Scene modeling code data:
:::::

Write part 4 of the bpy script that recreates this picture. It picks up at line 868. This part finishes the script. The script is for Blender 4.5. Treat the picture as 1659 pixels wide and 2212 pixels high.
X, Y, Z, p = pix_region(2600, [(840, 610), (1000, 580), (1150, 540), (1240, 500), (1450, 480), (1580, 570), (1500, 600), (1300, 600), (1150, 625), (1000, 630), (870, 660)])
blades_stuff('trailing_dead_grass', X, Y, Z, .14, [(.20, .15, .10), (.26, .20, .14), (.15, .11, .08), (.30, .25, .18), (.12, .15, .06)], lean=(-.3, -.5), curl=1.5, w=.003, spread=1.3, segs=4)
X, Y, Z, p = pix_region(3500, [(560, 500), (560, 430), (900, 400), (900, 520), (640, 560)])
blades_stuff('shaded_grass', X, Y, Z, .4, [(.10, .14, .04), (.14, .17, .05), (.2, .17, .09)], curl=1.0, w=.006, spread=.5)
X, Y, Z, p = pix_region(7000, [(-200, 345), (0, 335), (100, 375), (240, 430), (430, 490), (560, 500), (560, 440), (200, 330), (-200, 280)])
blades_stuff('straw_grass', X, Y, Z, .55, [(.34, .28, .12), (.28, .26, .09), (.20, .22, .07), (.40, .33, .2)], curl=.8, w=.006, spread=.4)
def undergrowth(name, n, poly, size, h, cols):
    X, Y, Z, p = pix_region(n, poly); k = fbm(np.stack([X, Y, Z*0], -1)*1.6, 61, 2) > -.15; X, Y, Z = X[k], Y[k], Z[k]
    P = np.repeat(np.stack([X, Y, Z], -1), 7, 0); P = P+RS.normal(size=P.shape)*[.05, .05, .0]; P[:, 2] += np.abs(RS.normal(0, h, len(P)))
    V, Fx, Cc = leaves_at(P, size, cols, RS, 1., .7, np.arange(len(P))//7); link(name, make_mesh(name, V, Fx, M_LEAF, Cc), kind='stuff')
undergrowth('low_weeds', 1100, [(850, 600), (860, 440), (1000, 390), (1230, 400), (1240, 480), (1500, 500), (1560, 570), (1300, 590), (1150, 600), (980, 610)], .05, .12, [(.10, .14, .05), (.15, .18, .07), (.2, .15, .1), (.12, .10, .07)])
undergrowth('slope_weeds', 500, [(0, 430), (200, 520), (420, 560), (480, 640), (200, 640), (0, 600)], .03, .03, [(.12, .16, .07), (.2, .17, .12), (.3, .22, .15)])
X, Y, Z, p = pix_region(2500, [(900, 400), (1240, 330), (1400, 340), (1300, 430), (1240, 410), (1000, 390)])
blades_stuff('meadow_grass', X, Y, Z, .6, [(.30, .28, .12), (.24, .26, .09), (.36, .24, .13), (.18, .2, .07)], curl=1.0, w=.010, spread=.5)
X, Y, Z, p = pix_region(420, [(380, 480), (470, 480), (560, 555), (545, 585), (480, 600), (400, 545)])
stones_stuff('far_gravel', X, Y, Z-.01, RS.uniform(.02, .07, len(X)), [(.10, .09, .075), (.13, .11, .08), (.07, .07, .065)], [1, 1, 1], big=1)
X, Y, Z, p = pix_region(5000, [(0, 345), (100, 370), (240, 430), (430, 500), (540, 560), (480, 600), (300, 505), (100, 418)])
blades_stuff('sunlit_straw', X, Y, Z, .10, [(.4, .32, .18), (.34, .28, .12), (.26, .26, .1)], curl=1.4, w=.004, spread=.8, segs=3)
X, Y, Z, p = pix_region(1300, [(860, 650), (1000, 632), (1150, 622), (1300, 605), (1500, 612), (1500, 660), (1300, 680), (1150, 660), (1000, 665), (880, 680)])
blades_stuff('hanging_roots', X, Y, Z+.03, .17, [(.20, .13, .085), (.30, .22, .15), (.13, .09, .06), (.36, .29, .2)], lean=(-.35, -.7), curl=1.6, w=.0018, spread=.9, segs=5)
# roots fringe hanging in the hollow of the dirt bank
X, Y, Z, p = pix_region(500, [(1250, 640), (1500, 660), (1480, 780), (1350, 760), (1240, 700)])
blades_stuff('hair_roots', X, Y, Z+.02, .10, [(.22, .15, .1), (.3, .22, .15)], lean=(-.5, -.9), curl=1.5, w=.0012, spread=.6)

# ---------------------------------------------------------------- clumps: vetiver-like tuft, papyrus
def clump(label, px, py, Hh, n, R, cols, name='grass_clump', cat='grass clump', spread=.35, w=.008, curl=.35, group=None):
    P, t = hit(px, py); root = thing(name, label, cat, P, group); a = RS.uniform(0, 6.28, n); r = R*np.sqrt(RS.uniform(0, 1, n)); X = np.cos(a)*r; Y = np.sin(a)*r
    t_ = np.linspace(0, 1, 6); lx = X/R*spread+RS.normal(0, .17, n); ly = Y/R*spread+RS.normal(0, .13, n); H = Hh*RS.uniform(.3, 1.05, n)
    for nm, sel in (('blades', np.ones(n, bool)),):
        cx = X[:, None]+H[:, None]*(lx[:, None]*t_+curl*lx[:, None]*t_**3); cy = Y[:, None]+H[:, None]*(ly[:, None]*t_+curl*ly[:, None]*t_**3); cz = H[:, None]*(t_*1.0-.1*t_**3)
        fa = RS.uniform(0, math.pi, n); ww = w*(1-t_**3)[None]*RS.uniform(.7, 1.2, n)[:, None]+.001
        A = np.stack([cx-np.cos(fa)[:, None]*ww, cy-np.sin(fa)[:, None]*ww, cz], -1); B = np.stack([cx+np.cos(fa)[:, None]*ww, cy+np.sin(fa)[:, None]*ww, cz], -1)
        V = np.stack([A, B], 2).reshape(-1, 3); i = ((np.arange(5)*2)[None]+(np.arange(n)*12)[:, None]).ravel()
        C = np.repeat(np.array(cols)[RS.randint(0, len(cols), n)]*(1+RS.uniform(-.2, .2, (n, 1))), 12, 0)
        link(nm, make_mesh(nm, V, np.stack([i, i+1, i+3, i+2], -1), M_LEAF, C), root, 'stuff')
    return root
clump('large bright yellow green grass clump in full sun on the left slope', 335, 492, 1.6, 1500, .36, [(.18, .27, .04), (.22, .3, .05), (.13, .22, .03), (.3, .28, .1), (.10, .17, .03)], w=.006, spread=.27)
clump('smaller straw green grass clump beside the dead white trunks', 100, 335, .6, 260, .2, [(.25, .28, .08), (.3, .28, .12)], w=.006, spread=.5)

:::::

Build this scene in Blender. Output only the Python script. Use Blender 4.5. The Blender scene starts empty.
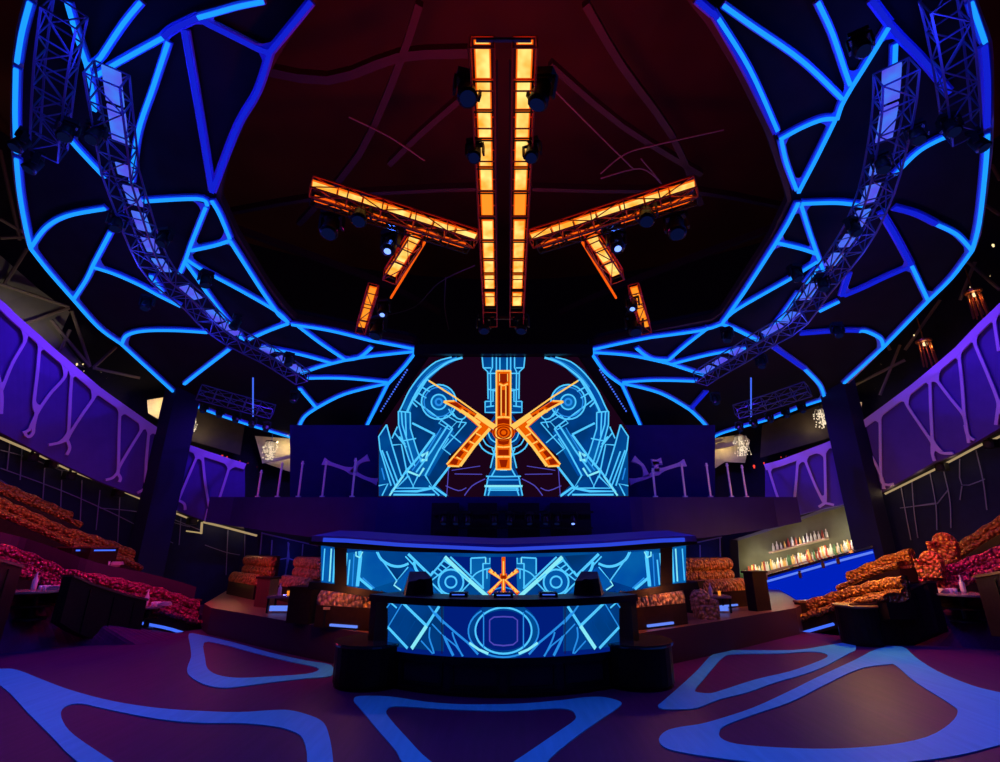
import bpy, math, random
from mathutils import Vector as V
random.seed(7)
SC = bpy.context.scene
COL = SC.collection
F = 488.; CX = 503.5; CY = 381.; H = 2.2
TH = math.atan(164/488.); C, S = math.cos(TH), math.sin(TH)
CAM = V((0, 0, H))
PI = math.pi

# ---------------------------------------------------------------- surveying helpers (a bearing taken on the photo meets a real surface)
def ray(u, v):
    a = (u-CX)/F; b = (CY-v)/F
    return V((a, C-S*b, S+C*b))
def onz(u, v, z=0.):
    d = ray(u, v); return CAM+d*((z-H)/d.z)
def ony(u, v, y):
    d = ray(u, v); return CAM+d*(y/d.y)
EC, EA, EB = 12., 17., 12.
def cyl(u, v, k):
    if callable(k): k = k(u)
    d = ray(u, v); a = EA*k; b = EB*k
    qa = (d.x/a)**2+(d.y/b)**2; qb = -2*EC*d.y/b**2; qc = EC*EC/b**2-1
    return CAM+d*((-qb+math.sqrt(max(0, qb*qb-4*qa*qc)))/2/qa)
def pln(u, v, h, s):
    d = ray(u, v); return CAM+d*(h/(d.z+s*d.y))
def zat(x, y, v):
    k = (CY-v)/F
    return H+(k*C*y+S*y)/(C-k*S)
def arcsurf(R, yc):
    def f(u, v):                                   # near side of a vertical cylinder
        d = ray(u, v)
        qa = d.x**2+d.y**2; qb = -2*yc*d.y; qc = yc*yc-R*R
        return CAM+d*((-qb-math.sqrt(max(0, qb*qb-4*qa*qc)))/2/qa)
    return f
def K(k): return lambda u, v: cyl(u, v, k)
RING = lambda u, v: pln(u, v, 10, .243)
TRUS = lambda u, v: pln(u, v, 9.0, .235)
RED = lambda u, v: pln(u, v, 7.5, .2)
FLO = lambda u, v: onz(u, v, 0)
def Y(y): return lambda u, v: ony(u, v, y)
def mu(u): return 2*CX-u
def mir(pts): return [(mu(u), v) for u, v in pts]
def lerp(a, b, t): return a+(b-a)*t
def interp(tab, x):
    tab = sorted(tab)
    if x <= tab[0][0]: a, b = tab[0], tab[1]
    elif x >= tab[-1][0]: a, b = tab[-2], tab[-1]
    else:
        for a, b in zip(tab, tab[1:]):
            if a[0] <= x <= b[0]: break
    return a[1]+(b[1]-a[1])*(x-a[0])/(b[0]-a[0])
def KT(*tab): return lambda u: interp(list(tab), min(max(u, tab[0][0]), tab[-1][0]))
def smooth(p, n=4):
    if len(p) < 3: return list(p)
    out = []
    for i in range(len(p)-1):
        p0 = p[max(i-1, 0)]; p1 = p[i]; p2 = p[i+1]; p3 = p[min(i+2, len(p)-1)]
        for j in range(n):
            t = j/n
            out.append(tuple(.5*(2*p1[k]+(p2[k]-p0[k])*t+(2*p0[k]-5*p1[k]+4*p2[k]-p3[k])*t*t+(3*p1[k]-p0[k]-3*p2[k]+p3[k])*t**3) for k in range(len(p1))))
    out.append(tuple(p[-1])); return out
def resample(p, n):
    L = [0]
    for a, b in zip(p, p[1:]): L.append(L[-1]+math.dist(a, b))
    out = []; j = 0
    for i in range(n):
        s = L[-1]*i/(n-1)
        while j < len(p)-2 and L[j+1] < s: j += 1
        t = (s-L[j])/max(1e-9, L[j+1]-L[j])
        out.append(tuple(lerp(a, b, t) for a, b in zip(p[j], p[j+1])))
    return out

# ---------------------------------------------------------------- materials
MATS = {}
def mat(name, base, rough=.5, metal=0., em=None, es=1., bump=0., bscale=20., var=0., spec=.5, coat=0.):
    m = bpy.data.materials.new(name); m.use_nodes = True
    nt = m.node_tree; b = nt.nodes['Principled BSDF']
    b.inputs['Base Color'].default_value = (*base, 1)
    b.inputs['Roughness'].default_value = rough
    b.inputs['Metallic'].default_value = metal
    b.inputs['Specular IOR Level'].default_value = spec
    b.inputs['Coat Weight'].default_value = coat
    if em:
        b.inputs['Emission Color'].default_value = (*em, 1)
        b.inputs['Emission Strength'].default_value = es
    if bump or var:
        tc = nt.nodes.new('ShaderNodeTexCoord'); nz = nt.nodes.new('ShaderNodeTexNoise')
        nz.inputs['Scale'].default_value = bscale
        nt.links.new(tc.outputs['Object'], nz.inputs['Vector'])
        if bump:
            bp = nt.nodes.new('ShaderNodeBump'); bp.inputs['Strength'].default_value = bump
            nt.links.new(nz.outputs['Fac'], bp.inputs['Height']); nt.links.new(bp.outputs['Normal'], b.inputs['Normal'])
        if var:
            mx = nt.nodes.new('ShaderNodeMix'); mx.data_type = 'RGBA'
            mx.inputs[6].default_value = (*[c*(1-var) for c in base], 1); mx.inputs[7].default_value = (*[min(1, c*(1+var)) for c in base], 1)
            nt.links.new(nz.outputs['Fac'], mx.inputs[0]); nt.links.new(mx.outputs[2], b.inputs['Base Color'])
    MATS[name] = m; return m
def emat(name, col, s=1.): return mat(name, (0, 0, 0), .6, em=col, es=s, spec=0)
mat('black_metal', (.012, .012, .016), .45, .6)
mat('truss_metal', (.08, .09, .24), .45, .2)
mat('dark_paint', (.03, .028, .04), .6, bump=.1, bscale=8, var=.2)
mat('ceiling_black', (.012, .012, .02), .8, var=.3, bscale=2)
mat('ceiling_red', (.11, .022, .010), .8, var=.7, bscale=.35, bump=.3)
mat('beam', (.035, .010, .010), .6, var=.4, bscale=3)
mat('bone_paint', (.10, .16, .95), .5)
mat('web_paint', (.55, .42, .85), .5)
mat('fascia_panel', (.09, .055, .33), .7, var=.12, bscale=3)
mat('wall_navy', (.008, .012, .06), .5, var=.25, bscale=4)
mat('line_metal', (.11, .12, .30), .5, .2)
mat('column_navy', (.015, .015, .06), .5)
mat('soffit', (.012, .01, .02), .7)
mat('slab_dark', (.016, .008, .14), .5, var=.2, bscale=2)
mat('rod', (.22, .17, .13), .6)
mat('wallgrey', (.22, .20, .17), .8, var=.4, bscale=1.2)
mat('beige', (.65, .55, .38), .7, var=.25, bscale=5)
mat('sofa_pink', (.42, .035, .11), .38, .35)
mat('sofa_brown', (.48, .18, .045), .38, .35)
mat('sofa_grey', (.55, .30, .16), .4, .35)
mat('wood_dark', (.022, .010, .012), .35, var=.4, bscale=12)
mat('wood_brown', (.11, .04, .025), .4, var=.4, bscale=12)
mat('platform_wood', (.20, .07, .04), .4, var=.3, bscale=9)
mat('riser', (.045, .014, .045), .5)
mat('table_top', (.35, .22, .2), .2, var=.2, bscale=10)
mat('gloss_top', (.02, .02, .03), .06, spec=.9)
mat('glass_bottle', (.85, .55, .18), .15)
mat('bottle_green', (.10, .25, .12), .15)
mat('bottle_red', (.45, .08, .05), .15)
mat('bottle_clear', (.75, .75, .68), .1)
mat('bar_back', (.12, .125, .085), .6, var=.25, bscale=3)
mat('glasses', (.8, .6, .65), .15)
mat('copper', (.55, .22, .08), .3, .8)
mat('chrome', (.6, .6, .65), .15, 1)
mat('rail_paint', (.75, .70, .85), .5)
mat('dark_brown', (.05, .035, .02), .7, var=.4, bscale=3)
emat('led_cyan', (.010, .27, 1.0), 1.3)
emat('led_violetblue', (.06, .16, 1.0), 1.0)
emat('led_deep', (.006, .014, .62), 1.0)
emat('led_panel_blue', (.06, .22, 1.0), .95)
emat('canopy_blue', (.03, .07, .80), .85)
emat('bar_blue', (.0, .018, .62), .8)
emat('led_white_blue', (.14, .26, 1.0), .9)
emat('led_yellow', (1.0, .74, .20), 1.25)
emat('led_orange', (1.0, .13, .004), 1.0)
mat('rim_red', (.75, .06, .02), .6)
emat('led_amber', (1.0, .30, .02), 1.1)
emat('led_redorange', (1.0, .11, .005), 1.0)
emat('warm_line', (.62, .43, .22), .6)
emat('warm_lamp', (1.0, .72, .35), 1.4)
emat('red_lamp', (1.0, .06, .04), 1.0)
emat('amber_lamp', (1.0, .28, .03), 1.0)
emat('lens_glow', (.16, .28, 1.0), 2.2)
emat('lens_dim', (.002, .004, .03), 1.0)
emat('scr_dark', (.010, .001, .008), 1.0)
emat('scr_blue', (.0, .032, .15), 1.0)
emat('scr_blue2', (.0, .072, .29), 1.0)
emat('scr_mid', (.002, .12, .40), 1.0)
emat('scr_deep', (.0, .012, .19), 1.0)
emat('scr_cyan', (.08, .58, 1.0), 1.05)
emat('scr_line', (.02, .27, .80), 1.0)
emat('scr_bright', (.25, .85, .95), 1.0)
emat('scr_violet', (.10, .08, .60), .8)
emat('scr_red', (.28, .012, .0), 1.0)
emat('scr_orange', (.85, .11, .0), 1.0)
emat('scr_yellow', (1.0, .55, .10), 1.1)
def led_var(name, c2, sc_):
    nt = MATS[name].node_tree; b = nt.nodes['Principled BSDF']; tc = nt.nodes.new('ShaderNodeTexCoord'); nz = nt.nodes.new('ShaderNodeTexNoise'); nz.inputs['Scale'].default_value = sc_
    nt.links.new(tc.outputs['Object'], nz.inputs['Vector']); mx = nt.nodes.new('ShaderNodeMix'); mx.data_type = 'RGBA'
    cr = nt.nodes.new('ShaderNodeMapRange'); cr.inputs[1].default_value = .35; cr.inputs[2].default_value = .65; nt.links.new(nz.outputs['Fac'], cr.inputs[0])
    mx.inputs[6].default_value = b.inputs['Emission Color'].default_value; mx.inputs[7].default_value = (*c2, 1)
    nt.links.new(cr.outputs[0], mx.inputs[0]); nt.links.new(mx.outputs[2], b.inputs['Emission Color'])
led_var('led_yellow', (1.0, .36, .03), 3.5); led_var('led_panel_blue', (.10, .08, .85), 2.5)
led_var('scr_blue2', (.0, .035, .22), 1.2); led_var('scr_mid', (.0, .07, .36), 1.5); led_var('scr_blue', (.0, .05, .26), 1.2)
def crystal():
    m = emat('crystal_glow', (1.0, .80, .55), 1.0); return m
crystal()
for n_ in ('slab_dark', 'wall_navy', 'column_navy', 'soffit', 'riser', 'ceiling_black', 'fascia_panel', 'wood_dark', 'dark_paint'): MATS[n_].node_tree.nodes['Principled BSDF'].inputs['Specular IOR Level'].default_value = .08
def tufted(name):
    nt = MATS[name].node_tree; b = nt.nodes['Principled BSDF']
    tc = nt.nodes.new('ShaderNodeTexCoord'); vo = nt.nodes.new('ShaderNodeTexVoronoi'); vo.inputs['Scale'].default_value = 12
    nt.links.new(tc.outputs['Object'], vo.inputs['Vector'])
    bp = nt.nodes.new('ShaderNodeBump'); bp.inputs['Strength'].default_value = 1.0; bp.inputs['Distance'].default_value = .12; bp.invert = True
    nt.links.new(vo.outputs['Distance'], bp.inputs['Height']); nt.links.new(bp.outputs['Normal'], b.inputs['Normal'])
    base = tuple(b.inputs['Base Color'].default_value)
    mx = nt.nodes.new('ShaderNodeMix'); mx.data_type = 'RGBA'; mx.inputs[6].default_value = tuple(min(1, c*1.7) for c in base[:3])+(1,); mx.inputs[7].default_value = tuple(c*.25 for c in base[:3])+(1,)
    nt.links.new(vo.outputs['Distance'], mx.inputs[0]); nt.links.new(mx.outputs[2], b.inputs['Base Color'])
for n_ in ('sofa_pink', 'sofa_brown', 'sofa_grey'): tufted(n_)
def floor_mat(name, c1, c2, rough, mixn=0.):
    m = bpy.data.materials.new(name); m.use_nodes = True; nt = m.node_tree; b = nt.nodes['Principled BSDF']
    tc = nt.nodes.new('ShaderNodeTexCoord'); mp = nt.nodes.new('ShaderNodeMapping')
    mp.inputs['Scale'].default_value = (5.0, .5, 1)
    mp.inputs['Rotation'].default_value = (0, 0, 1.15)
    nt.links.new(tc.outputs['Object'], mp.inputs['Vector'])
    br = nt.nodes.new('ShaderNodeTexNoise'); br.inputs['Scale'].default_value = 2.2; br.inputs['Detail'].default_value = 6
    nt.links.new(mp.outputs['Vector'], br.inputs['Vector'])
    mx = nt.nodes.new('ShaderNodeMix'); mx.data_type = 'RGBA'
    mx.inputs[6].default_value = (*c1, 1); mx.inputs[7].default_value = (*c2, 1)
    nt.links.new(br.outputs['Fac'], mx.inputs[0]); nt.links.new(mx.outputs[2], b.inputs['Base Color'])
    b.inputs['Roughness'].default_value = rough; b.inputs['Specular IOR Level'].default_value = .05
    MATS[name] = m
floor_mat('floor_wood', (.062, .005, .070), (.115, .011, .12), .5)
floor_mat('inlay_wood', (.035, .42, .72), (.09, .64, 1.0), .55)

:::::

Goal: Above is a listing; print exactly its lines from the one with "mx = nt.nodes.new('ShaderNodeMix'); mx.data_type = 'RGBA';" through the one with "floor_mat('inlay_wood', (.035, .42, .72), (.09, .64, 1.0), .55)", and no other lines.

Solution for this task:
    mx = nt.nodes.new('ShaderNodeMix'); mx.data_type = 'RGBA'; mx.inputs[6].default_value = tuple(min(1, c*1.7) for c in base[:3])+(1,); mx.inputs[7].default_value = tuple(c*.25 for c in base[:3])+(1,)
    nt.links.new(vo.outputs['Distance'], mx.inputs[0]); nt.links.new(mx.outputs[2], b.inputs['Base Color'])
for n_ in ('sofa_pink', 'sofa_brown', 'sofa_grey'): tufted(n_)
def floor_mat(name, c1, c2, rough, mixn=0.):
    m = bpy.data.materials.new(name); m.use_nodes = True; nt = m.node_tree; b = nt.nodes['Principled BSDF']
    tc = nt.nodes.new('ShaderNodeTexCoord'); mp = nt.nodes.new('ShaderNodeMapping')
    mp.inputs['Scale'].default_value = (5.0, .5, 1)
    mp.inputs['Rotation'].default_value = (0, 0, 1.15)
    nt.links.new(tc.outputs['Object'], mp.inputs['Vector'])
    br = nt.nodes.new('ShaderNodeTexNoise'); br.inputs['Scale'].default_value = 2.2; br.inputs['Detail'].default_value = 6
    nt.links.new(mp.outputs['Vector'], br.inputs['Vector'])
    mx = nt.nodes.new('ShaderNodeMix'); mx.data_type = 'RGBA'
    mx.inputs[6].default_value = (*c1, 1); mx.inputs[7].default_value = (*c2, 1)
    nt.links.new(br.outputs['Fac'], mx.inputs[0]); nt.links.new(mx.outputs[2], b.inputs['Base Color'])
    b.inputs['Roughness'].default_value = rough; b.inputs['Specular IOR Level'].default_value = .05
    MATS[name] = m
floor_mat('floor_wood', (.062, .005, .070), (.115, .011, .12), .5)
floor_mat('inlay_wood', (.035, .42, .72), (.09, .64, 1.0), .55)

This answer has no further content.